King Viserys complains that Daemon has “defiled” his daughter, and that he should disinherit Rhaenyra like he already did Daemon. Daemon has other ideas.
“Wed her to me. When I offered up my crown, you said I could have anything. I want Rhaenyra. I’ll take her as she is and wed her in the tradition of our house,” Daemon says, adding that he and Rhaenyra can return the House of the Dragon to its proper glory.
“It’s not my daughter you lust for is it? It’s my throne,” Viserys says before once again banishing Daemon from King’s Landing, demanding Daemon go back to the vale to be with his wife.
A famous tune
King Viserys calls Rhaenyra into his chambers. As she takes in the huge clay model of King’s Landing in Viserys’ living room, she glances a dagger on his table. Viserys breezes in, explaining that it was Aegon “The Conqueror” Targaryen’s, and that the last of the Valyrion pyromancers inscribed Aegon’s song in the steel.
Rhaenyra reads the words inscribed on the dagger: “From my blood come the Prince Who Was Promised, and his will be the song of Ice and Fire.”
We know from Game of Thrones that it was Jon Snow who Aegon foresaw. The ice is his Stark blood, the fire his Targaryen half.
“The responsibility I have handed to you, the burden of this knowledge, is larger than the throne, the king, it is larger than you and your desires,” Viserys reprimands. The king’s warning is not too dissimilar from the Stark words: “winter is coming.”
Rhaenyra exclaims that if she were a man her desires wouldn’t be a problem, that she could father a dozen bastard children and no one would care. Viserys agrees, but points out she wasn’t born a man and so has to deal with that disadvantage. Now that she’s exposed herself, Viserys declares, she’s lost the right to choose her own suitor. Instead, she’ll marry Ser Laenor Velaryon.

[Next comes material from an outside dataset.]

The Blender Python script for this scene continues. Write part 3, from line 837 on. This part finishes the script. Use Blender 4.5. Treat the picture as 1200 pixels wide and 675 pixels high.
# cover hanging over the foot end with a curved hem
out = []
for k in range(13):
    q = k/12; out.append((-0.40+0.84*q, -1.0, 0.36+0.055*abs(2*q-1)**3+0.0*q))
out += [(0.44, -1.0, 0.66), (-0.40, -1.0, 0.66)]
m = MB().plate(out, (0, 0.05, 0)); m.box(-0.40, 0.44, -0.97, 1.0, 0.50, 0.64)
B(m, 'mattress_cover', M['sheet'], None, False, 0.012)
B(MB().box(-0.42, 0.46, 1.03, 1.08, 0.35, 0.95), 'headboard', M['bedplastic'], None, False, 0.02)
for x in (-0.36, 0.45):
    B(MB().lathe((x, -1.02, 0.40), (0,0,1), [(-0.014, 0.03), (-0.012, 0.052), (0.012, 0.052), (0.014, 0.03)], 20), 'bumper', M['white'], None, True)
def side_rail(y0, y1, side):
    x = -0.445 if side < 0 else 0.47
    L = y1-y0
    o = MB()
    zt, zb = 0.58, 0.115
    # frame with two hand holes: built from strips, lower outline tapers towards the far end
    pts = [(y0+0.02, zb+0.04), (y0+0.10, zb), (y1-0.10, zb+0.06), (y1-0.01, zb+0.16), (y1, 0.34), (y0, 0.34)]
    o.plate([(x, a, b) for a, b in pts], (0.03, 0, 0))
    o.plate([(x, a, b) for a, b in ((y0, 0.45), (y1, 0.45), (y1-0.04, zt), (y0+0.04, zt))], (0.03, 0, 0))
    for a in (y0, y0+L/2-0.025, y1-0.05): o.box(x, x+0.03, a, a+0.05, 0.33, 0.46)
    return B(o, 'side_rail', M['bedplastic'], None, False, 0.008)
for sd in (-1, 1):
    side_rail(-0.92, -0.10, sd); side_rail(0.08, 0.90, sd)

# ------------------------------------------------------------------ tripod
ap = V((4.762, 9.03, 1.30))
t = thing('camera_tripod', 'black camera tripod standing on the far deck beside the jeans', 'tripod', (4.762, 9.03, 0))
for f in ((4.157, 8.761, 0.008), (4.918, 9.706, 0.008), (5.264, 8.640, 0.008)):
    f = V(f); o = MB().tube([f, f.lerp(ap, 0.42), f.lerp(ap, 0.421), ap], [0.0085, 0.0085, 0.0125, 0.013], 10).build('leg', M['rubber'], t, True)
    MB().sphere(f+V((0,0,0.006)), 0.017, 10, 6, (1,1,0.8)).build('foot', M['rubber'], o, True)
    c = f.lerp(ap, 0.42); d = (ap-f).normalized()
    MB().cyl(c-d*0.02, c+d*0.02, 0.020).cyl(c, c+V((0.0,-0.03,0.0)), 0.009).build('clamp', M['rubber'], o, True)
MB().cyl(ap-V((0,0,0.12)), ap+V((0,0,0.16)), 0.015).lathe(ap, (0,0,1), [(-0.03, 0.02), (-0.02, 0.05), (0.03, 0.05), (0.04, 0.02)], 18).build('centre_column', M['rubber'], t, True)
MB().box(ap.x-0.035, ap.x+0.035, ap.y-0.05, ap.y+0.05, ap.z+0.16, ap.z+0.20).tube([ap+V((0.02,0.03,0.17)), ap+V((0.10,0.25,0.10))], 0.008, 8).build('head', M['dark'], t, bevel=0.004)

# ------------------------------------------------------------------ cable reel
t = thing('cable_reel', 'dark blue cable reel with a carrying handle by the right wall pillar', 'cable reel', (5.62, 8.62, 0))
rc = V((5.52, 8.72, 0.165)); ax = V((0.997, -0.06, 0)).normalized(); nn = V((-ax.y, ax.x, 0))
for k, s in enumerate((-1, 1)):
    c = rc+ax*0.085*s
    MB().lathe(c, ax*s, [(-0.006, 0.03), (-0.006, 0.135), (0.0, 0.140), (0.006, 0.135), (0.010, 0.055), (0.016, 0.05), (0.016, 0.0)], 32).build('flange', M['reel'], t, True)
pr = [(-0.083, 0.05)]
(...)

“The son of the Sea Snake?” she begins to protest, “so I can be a remedy for your political headaches?”
“You are my political headache.”
Rhaenyra, ever the savvy politician, strikes a bargain with her father. She agrees that the combined strength of Targaryen dragons and Velaryon ships will reinforce the realm’s security for another generation. But she argues there’s one weakness that has to be addressed: The Hand of the King. Otto Hightower wants his grandson, Aegon Targaryen, on the throne, Rhaenyra says, making him too self-interested to serve as Hand.
“I will do my duty as heir, and wed Ser Laenor, but you must first do your duty as king.”
And so he does. King Viserys calls Otto Hightower into the Small Council chambers and speculates on just how much Hightower has been plotting over the years.
“I will never recover from Aemma’s death, but Alicent, she took me through the worst of my grief,” he says, before pointedly adding, “she was a calculated distraction. I only now realize how well calculated it was.”
King Viserys thanks Hightower for being a valuable servant to the realm as he plucks the Hand badge off of Hightower’s tunic. “The crown and the realm both owe you a debt that can never be repaid. But I can no longer trust your judgment.”
Hightower was indignant at the accusations, but accepted his dismissal with grace. Yet here the seeds for a Targaryen civil war are well and truly planted, as Queen Alicent is unlikely to take kindly to Rhaenyra’s plotting to have Hightower removed.
In the House of the Dragon episode 4’s final scene, Grand Maester Mellos brings a liquid concoction into Rhaenyra’s chambers.
“A tea, princess, from the king,” Mellos explains to a confused Rhaenyra. “It will rid you of any… unwanted consequences.”